> [EXERCISE GOAL] Please print all of the material below, word for word.

> [DATA SECTION]
<<<<

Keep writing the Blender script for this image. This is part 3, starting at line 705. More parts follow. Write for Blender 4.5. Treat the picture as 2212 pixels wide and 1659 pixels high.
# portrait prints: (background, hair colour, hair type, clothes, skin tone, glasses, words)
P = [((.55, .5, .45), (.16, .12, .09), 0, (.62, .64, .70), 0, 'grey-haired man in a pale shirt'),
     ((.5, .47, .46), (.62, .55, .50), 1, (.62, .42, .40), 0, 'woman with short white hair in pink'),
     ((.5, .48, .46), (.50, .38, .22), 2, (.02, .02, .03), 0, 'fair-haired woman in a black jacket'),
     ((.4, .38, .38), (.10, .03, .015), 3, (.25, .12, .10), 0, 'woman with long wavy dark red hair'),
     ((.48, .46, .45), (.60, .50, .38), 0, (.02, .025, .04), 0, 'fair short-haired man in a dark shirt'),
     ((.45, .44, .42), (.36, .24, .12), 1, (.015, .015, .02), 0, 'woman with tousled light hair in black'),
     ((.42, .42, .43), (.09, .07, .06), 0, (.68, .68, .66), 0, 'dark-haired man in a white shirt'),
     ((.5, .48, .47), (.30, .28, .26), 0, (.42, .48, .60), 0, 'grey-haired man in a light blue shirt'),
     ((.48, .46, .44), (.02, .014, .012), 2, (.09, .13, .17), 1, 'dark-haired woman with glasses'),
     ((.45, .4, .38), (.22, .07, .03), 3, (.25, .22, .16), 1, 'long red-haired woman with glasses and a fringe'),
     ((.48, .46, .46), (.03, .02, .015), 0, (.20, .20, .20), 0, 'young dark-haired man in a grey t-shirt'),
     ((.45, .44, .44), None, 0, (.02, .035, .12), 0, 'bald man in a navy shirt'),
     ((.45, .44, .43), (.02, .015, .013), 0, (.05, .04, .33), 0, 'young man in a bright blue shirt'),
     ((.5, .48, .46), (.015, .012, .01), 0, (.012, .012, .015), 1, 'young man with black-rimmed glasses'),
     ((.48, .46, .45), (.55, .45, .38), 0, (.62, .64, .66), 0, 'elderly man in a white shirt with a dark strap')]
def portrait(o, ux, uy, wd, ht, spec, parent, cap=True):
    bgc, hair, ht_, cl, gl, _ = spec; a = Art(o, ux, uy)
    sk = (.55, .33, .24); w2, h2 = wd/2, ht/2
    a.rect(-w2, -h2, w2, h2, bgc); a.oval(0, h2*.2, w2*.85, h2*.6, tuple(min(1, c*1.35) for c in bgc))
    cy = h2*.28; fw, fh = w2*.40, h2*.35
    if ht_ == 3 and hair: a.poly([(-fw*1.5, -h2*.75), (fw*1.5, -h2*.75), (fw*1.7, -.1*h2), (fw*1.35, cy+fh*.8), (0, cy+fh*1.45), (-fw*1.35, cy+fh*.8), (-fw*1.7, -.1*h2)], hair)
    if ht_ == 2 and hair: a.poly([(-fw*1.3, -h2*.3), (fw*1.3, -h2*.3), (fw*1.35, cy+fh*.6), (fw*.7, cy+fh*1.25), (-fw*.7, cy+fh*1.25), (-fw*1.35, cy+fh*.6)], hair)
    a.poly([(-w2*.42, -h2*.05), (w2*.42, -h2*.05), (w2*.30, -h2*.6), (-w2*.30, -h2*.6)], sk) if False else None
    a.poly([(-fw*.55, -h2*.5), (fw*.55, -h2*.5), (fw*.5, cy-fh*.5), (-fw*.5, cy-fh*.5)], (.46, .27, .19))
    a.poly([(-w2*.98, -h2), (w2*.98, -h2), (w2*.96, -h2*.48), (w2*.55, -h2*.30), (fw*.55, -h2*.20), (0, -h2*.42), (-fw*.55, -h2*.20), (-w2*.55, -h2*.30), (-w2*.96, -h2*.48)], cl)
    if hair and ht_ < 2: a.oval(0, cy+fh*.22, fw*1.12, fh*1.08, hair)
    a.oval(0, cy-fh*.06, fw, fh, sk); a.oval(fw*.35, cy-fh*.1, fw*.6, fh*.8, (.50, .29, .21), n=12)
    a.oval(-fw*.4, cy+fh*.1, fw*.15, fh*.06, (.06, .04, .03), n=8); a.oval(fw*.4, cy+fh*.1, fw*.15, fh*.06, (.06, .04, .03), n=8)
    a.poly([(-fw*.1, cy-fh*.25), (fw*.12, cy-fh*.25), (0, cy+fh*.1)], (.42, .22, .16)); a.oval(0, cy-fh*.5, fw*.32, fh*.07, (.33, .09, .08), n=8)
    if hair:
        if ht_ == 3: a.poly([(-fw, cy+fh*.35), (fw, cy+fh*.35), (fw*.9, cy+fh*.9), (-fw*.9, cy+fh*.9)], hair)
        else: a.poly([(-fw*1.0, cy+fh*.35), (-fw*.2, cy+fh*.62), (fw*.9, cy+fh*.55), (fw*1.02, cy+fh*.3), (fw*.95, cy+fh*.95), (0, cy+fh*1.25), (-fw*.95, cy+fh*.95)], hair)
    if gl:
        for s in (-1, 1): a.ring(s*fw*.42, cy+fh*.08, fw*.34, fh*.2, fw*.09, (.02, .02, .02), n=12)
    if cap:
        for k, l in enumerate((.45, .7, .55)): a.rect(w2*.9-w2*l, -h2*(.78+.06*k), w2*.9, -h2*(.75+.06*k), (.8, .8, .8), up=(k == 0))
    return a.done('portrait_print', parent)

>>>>

> [ANSWER FOR THIS EXERCISE]
Keep writing the Blender script for this image. This is part 3, starting at line 705. More parts follow. Write for Blender 4.5. Treat the picture as 2212 pixels wide and 1659 pixels high.
# portrait prints: (background, hair colour, hair type, clothes, skin tone, glasses, words)
P = [((.55, .5, .45), (.16, .12, .09), 0, (.62, .64, .70), 0, 'grey-haired man in a pale shirt'),
     ((.5, .47, .46), (.62, .55, .50), 1, (.62, .42, .40), 0, 'woman with short white hair in pink'),
     ((.5, .48, .46), (.50, .38, .22), 2, (.02, .02, .03), 0, 'fair-haired woman in a black jacket'),
     ((.4, .38, .38), (.10, .03, .015), 3, (.25, .12, .10), 0, 'woman with long wavy dark red hair'),
     ((.48, .46, .45), (.60, .50, .38), 0, (.02, .025, .04), 0, 'fair short-haired man in a dark shirt'),
     ((.45, .44, .42), (.36, .24, .12), 1, (.015, .015, .02), 0, 'woman with tousled light hair in black'),
     ((.42, .42, .43), (.09, .07, .06), 0, (.68, .68, .66), 0, 'dark-haired man in a white shirt'),
     ((.5, .48, .47), (.30, .28, .26), 0, (.42, .48, .60), 0, 'grey-haired man in a light blue shirt'),
     ((.48, .46, .44), (.02, .014, .012), 2, (.09, .13, .17), 1, 'dark-haired woman with glasses'),
     ((.45, .4, .38), (.22, .07, .03), 3, (.25, .22, .16), 1, 'long red-haired woman with glasses and a fringe'),
     ((.48, .46, .46), (.03, .02, .015), 0, (.20, .20, .20), 0, 'young dark-haired man in a grey t-shirt'),
     ((.45, .44, .44), None, 0, (.02, .035, .12), 0, 'bald man in a navy shirt'),
     ((.45, .44, .43), (.02, .015, .013), 0, (.05, .04, .33), 0, 'young man in a bright blue shirt'),
     ((.5, .48, .46), (.015, .012, .01), 0, (.012, .012, .015), 1, 'young man with black-rimmed glasses'),
     ((.48, .46, .45), (.55, .45, .38), 0, (.62, .64, .66), 0, 'elderly man in a white shirt with a dark strap')]
def portrait(o, ux, uy, wd, ht, spec, parent, cap=True):
    bgc, hair, ht_, cl, gl, _ = spec; a = Art(o, ux, uy)
    sk = (.55, .33, .24); w2, h2 = wd/2, ht/2
    a.rect(-w2, -h2, w2, h2, bgc); a.oval(0, h2*.2, w2*.85, h2*.6, tuple(min(1, c*1.35) for c in bgc))
    cy = h2*.28; fw, fh = w2*.40, h2*.35
    if ht_ == 3 and hair: a.poly([(-fw*1.5, -h2*.75), (fw*1.5, -h2*.75), (fw*1.7, -.1*h2), (fw*1.35, cy+fh*.8), (0, cy+fh*1.45), (-fw*1.35, cy+fh*.8), (-fw*1.7, -.1*h2)], hair)
    if ht_ == 2 and hair: a.poly([(-fw*1.3, -h2*.3), (fw*1.3, -h2*.3), (fw*1.35, cy+fh*.6), (fw*.7, cy+fh*1.25), (-fw*.7, cy+fh*1.25), (-fw*1.35, cy+fh*.6)], hair)
    a.poly([(-w2*.42, -h2*.05), (w2*.42, -h2*.05), (w2*.30, -h2*.6), (-w2*.30, -h2*.6)], sk) if False else None
    a.poly([(-fw*.55, -h2*.5), (fw*.55, -h2*.5), (fw*.5, cy-fh*.5), (-fw*.5, cy-fh*.5)], (.46, .27, .19))
    a.poly([(-w2*.98, -h2), (w2*.98, -h2), (w2*.96, -h2*.48), (w2*.55, -h2*.30), (fw*.55, -h2*.20), (0, -h2*.42), (-fw*.55, -h2*.20), (-w2*.55, -h2*.30), (-w2*.96, -h2*.48)], cl)
    if hair and ht_ < 2: a.oval(0, cy+fh*.22, fw*1.12, fh*1.08, hair)
    a.oval(0, cy-fh*.06, fw, fh, sk); a.oval(fw*.35, cy-fh*.1, fw*.6, fh*.8, (.50, .29, .21), n=12)
    a.oval(-fw*.4, cy+fh*.1, fw*.15, fh*.06, (.06, .04, .03), n=8); a.oval(fw*.4, cy+fh*.1, fw*.15, fh*.06, (.06, .04, .03), n=8)
    a.poly([(-fw*.1, cy-fh*.25), (fw*.12, cy-fh*.25), (0, cy+fh*.1)], (.42, .22, .16)); a.oval(0, cy-fh*.5, fw*.32, fh*.07, (.33, .09, .08), n=8)
    if hair:
        if ht_ == 3: a.poly([(-fw, cy+fh*.35), (fw, cy+fh*.35), (fw*.9, cy+fh*.9), (-fw*.9, cy+fh*.9)], hair)
        else: a.poly([(-fw*1.0, cy+fh*.35), (-fw*.2, cy+fh*.62), (fw*.9, cy+fh*.55), (fw*1.02, cy+fh*.3), (fw*.95, cy+fh*.95), (0, cy+fh*1.25), (-fw*.95, cy+fh*.95)], hair)
    if gl:
        for s in (-1, 1): a.ring(s*fw*.42, cy+fh*.08, fw*.34, fh*.2, fw*.09, (.02, .02, .02), n=12)
    if cap:
        for k, l in enumerate((.45, .7, .55)): a.rect(w2*.9-w2*l, -h2*(.78+.06*k), w2*.9, -h2*(.75+.06*k), (.8, .8, .8), up=(k == 0))
    return a.done('portrait_print', parent)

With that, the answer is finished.